Brown’s Yard : End

The last cottage in the Brown’s Yard row, number four was the home of the Hamill family. After the houses in Brown’s Yard were condemned and demolished, the Hamills would move to the newly renovated housing at Linenhall Square.

I believe that the Mr Hamill from Brown’s Yard was the grandfather of Brian Hamill, the young man who died so tragically in the fire at Radcliffe’s shop on Hill Street Newry in 1972 (a tragedy unfortunately observed first-hand by your helpless editor, by the way).

At the bottom of the yard on this warm June day in 1929 two little girls were playing.
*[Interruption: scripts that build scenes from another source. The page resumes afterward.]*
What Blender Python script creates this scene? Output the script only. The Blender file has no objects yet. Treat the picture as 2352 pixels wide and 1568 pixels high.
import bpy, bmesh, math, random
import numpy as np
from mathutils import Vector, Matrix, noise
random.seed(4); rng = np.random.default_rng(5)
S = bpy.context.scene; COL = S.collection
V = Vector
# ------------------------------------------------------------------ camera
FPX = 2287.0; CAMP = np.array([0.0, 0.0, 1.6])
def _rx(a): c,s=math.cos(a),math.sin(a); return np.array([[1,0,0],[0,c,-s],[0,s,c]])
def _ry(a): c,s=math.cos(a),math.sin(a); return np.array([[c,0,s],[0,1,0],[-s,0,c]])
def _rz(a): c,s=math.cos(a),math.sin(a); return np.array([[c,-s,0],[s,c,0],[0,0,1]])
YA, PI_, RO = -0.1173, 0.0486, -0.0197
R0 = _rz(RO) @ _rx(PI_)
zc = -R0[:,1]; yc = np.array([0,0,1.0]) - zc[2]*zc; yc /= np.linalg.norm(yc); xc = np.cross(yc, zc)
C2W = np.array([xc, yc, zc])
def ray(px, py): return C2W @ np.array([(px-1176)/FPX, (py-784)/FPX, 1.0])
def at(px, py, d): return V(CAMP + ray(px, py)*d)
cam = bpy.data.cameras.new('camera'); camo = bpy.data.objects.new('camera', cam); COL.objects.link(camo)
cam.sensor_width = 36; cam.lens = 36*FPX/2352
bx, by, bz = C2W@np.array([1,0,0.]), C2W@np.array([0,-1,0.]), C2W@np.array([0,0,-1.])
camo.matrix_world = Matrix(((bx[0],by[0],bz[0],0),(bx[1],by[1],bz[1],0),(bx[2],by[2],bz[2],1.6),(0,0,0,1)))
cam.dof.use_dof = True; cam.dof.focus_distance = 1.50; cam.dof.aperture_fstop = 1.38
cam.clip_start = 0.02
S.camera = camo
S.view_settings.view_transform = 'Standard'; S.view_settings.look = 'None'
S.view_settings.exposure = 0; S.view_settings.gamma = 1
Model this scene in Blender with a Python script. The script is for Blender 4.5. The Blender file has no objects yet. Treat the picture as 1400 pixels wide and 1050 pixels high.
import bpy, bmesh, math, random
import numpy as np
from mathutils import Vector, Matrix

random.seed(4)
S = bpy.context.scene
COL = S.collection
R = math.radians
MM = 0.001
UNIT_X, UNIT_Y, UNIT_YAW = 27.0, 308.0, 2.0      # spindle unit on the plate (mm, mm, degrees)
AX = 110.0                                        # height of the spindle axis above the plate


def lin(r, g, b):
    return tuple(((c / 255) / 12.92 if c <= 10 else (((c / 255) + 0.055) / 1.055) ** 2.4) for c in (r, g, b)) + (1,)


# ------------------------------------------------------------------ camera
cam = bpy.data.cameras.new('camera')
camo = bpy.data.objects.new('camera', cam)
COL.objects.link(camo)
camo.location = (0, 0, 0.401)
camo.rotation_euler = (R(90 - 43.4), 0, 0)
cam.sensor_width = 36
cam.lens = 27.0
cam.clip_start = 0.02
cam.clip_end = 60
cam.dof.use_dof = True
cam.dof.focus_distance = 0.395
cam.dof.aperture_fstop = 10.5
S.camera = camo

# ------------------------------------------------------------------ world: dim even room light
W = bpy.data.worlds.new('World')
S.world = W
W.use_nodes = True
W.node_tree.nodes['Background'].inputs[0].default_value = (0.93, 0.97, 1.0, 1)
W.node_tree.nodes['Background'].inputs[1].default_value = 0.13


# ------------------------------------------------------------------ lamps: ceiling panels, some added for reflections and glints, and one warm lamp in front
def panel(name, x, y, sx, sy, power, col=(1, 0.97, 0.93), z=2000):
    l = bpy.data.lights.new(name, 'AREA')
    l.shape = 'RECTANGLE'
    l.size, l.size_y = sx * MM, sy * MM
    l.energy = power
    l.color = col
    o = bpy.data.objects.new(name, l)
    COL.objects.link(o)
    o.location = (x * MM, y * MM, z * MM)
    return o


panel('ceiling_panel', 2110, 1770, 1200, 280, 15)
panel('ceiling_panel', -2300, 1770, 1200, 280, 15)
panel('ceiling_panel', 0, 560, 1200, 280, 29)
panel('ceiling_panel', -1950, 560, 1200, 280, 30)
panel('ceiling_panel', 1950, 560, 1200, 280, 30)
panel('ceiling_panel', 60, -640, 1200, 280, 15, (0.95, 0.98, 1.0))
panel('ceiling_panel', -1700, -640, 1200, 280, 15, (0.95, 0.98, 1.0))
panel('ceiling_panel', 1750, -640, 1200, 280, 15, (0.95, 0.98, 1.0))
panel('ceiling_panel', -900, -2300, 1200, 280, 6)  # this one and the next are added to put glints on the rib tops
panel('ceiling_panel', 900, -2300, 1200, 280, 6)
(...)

They had a little house marked out in the dust and were playing there with their dolls.  One of these young girls was the young lady wearing her communion dress in the photograph and the other was her friend.  Her friend didn’t live in the yard proper but she was almost a resident because her house fronted on to High Street and the gable end of the friend’s house formed one side of the entry leading into Brown’s Yard.

The yard was a great place for the local children to play in, as the land behind Brown’s Yard was just one long tract of overgrown wasteland that stretched all the way back to Lindsay hill.  It was a virtual adventure playground with its long grass, whin bushes and clumps of stinging nettles.  Adults rarely ventured into this space; it was the sole preserve of the children and a few goats.

Two other old residents from Brown’s Yard deserve to be mentioned here; at least like the young girl whose friend was in the photograph they also were almost residents.  To meet these two luminaries we shall have to climb back into our time machine and go back another seven years, to 1922 this time.

Ireland in 1922 was a much-troubled place; as well as this period being post-Great War Ireland also had her own home-grown problems.  Civil war stalked the land: death, destruction, hard times and of course we had the infamous Black and Tans.

At that time two itinerant women were to move into the public spaces in Brown’s Yard.  Where those two ladies came from no one could tell.  They were just two displaced people with nowhere to go.  A pair of sad and lonely souls they were the flotsam and jetsam of those depressing times. These two women were called Mary Grant and Maggie McCrudden.  All day long those two women would travel around the local area trying to find a little work just to earn a few shillings.  There was no social security payment for these two women.  And at the close of the day they would return to Brown’s Yard to take up residency in the yard’s public areas.

Mary Grant would spend the night wrapped in an old blanket in the entryway and her companion, Maggie – well she would spend the wee small hours huddled in the yard’s outside communal toilet. 

What was the eventual fate of these two poor destitute souls, I have no idea. 

And like Brown’s Yard itself they would also fade into obscurity to live on only in the memory of the few individuals still alive who remember Brown’s Yard and those hard times.